◆ **Task description**:
Print the data exactly, leaving nothing out.

* Begin Material provided *

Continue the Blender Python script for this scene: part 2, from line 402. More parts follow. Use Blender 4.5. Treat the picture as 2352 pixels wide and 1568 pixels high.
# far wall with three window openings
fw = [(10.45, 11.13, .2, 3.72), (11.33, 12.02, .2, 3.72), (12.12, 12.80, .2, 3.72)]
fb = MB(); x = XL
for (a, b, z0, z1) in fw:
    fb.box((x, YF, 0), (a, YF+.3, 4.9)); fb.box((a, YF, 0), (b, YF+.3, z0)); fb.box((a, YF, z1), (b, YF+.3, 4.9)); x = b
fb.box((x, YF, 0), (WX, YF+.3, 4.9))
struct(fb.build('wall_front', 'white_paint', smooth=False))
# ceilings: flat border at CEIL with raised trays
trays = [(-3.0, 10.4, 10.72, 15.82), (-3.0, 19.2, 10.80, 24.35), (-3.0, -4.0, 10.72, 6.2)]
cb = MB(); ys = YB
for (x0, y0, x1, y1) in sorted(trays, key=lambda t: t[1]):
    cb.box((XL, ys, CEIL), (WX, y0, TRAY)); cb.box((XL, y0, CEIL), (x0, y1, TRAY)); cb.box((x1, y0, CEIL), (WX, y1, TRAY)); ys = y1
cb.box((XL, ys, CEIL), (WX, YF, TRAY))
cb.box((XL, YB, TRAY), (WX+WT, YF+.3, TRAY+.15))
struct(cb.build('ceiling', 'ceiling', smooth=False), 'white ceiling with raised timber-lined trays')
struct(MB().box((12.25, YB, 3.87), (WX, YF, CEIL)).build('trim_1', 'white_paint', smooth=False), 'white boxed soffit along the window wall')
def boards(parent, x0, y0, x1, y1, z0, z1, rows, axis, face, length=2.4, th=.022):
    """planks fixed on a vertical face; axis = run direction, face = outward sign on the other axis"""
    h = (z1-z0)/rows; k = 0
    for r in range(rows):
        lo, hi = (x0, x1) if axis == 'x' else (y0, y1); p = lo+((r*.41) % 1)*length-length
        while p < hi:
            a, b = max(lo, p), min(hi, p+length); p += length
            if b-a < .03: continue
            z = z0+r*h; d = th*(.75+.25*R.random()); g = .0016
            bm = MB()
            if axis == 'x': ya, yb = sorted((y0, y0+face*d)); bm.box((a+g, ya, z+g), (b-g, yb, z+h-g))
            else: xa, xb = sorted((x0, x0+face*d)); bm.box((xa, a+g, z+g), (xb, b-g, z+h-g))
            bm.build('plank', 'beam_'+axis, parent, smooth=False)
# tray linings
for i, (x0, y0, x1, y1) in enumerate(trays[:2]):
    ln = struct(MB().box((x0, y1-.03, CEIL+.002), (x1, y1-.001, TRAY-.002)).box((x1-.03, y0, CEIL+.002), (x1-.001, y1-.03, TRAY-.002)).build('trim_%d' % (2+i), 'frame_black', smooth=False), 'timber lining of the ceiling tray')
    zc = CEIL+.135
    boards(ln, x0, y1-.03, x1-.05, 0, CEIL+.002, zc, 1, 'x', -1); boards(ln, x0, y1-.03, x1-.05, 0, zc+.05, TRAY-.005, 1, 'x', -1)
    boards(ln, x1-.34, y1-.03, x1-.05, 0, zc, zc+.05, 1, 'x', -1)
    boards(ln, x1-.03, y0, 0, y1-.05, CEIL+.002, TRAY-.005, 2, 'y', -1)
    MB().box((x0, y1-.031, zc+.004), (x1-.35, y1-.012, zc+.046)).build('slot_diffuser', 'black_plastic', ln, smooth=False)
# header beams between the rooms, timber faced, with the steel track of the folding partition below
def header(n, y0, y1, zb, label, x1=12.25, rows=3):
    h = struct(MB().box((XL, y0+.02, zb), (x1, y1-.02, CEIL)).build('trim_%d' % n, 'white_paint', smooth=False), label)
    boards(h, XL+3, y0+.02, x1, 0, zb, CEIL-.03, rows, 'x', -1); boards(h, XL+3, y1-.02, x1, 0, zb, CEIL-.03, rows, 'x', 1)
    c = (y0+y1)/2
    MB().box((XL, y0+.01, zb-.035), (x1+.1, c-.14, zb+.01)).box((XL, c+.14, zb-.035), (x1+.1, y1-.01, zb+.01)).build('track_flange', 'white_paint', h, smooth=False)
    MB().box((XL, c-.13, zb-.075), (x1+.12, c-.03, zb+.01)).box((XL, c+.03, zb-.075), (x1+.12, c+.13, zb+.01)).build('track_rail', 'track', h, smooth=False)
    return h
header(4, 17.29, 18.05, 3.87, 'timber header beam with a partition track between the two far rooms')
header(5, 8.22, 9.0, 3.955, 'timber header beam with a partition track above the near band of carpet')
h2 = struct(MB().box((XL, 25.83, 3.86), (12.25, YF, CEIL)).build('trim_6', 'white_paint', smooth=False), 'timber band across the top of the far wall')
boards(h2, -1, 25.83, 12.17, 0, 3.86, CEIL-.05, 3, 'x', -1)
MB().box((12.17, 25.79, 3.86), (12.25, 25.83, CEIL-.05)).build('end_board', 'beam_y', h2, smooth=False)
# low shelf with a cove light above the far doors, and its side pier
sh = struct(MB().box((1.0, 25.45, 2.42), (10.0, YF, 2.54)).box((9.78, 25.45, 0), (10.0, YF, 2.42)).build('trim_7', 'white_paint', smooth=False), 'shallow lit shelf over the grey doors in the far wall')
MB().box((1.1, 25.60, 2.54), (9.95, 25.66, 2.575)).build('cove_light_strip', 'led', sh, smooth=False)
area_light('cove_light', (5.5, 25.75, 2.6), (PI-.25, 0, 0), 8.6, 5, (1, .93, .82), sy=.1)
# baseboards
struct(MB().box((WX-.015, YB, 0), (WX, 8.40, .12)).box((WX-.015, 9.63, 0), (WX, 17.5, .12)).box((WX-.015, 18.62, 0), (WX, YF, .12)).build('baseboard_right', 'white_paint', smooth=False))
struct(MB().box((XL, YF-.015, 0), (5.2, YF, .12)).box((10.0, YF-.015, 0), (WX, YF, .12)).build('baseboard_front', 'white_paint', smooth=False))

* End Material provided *

◆ **Solution to this task**:
Continue the Blender Python script for this scene: part 2, from line 402. More parts follow. Use Blender 4.5. Treat the picture as 2352 pixels wide and 1568 pixels high.
# far wall with three window openings
fw = [(10.45, 11.13, .2, 3.72), (11.33, 12.02, .2, 3.72), (12.12, 12.80, .2, 3.72)]
fb = MB(); x = XL
for (a, b, z0, z1) in fw:
    fb.box((x, YF, 0), (a, YF+.3, 4.9)); fb.box((a, YF, 0), (b, YF+.3, z0)); fb.box((a, YF, z1), (b, YF+.3, 4.9)); x = b
fb.box((x, YF, 0), (WX, YF+.3, 4.9))
struct(fb.build('wall_front', 'white_paint', smooth=False))
# ceilings: flat border at CEIL with raised trays
trays = [(-3.0, 10.4, 10.72, 15.82), (-3.0, 19.2, 10.80, 24.35), (-3.0, -4.0, 10.72, 6.2)]
cb = MB(); ys = YB
for (x0, y0, x1, y1) in sorted(trays, key=lambda t: t[1]):
    cb.box((XL, ys, CEIL), (WX, y0, TRAY)); cb.box((XL, y0, CEIL), (x0, y1, TRAY)); cb.box((x1, y0, CEIL), (WX, y1, TRAY)); ys = y1
cb.box((XL, ys, CEIL), (WX, YF, TRAY))
cb.box((XL, YB, TRAY), (WX+WT, YF+.3, TRAY+.15))
struct(cb.build('ceiling', 'ceiling', smooth=False), 'white ceiling with raised timber-lined trays')
struct(MB().box((12.25, YB, 3.87), (WX, YF, CEIL)).build('trim_1', 'white_paint', smooth=False), 'white boxed soffit along the window wall')
def boards(parent, x0, y0, x1, y1, z0, z1, rows, axis, face, length=2.4, th=.022):
    """planks fixed on a vertical face; axis = run direction, face = outward sign on the other axis"""
    h = (z1-z0)/rows; k = 0
    for r in range(rows):
        lo, hi = (x0, x1) if axis == 'x' else (y0, y1); p = lo+((r*.41) % 1)*length-length
        while p < hi:
            a, b = max(lo, p), min(hi, p+length); p += length
            if b-a < .03: continue
            z = z0+r*h; d = th*(.75+.25*R.random()); g = .0016
            bm = MB()
            if axis == 'x': ya, yb = sorted((y0, y0+face*d)); bm.box((a+g, ya, z+g), (b-g, yb, z+h-g))
            else: xa, xb = sorted((x0, x0+face*d)); bm.box((xa, a+g, z+g), (xb, b-g, z+h-g))
            bm.build('plank', 'beam_'+axis, parent, smooth=False)
# tray linings
for i, (x0, y0, x1, y1) in enumerate(trays[:2]):
    ln = struct(MB().box((x0, y1-.03, CEIL+.002), (x1, y1-.001, TRAY-.002)).box((x1-.03, y0, CEIL+.002), (x1-.001, y1-.03, TRAY-.002)).build('trim_%d' % (2+i), 'frame_black', smooth=False), 'timber lining of the ceiling tray')
    zc = CEIL+.135
    boards(ln, x0, y1-.03, x1-.05, 0, CEIL+.002, zc, 1, 'x', -1); boards(ln, x0, y1-.03, x1-.05, 0, zc+.05, TRAY-.005, 1, 'x', -1)
    boards(ln, x1-.34, y1-.03, x1-.05, 0, zc, zc+.05, 1, 'x', -1)
    boards(ln, x1-.03, y0, 0, y1-.05, CEIL+.002, TRAY-.005, 2, 'y', -1)
    MB().box((x0, y1-.031, zc+.004), (x1-.35, y1-.012, zc+.046)).build('slot_diffuser', 'black_plastic', ln, smooth=False)
# header beams between the rooms, timber faced, with the steel track of the folding partition below
def header(n, y0, y1, zb, label, x1=12.25, rows=3):
    h = struct(MB().box((XL, y0+.02, zb), (x1, y1-.02, CEIL)).build('trim_%d' % n, 'white_paint', smooth=False), label)
    boards(h, XL+3, y0+.02, x1, 0, zb, CEIL-.03, rows, 'x', -1); boards(h, XL+3, y1-.02, x1, 0, zb, CEIL-.03, rows, 'x', 1)
    c = (y0+y1)/2
    MB().box((XL, y0+.01, zb-.035), (x1+.1, c-.14, zb+.01)).box((XL, c+.14, zb-.035), (x1+.1, y1-.01, zb+.01)).build('track_flange', 'white_paint', h, smooth=False)
    MB().box((XL, c-.13, zb-.075), (x1+.12, c-.03, zb+.01)).box((XL, c+.03, zb-.075), (x1+.12, c+.13, zb+.01)).build('track_rail', 'track', h, smooth=False)
    return h
header(4, 17.29, 18.05, 3.87, 'timber header beam with a partition track between the two far rooms')
header(5, 8.22, 9.0, 3.955, 'timber header beam with a partition track above the near band of carpet')
h2 = struct(MB().box((XL, 25.83, 3.86), (12.25, YF, CEIL)).build('trim_6', 'white_paint', smooth=False), 'timber band across the top of the far wall')
boards(h2, -1, 25.83, 12.17, 0, 3.86, CEIL-.05, 3, 'x', -1)
MB().box((12.17, 25.79, 3.86), (12.25, 25.83, CEIL-.05)).build('end_board', 'beam_y', h2, smooth=False)
# low shelf with a cove light above the far doors, and its side pier
sh = struct(MB().box((1.0, 25.45, 2.42), (10.0, YF, 2.54)).box((9.78, 25.45, 0), (10.0, YF, 2.42)).build('trim_7', 'white_paint', smooth=False), 'shallow lit shelf over the grey doors in the far wall')
MB().box((1.1, 25.60, 2.54), (9.95, 25.66, 2.575)).build('cove_light_strip', 'led', sh, smooth=False)
area_light('cove_light', (5.5, 25.75, 2.6), (PI-.25, 0, 0), 8.6, 5, (1, .93, .82), sy=.1)
# baseboards
struct(MB().box((WX-.015, YB, 0), (WX, 8.40, .12)).box((WX-.015, 9.63, 0), (WX, 17.5, .12)).box((WX-.015, 18.62, 0), (WX, YF, .12)).build('baseboard_right', 'white_paint', smooth=False))
struct(MB().box((XL, YF-.015, 0), (5.2, YF, .12)).box((10.0, YF-.015, 0), (WX, YF, .12)).build('baseboard_front', 'white_paint', smooth=False))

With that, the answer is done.